EARLIER this week in the Sindh Assembly, amidst the heated debate engaged in by both male and female legislators on the budget and law and order issues, gender stereotyping remained alive and well. Even though, in a society tone-deaf to sexist language, it raised barely an eyebrow. The incident in question took place when MPA Sharmila Farooqui, vehemently objecting to Interior Minister Chaudhry Nisar Ali Khan’s “ultimatum” to the provincial government to bring law and order under control within a month, said, “Hum nein choorian nahin pehen rakhin” — an expression in Urdu that equates femininity with ‘weakness’ — implying that the PPP, the ruling party in Sindh, was not so feeble, ie ‘feminine’, as to be unable to counter such directives.
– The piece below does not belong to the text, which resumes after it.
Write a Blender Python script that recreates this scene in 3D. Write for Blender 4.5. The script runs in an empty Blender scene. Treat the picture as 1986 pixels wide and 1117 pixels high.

While gender-biased language is scarcely exclusive to this part of the world, when it occurs in an unabashedly patriarchal culture such as ours, it perpetuates the lower status of women within it and justifies men’s dominion over them in many aspects of life. That in turn forms the basis for much violation of women’s rights — the right to education, to work, to reproductive health, to choose a life partner, among others. One could make the case that in such societies the responsibility to consider the impact of one’s words is greater than usual. The fact that gender-biased expressions unthinkingly slip off the tongue even in the case of an educated woman such as Ms Farooqui illustrates the extent to which such language, along with its subliminal messages, has been internalised by society and become part of everyday lexicon. As the peoples’ representatives, legislators — particularly female ones — must serve as role models and actively eschew language that serves to denigrate women while reinforcing the culture of machismo that prevails in Pakistan.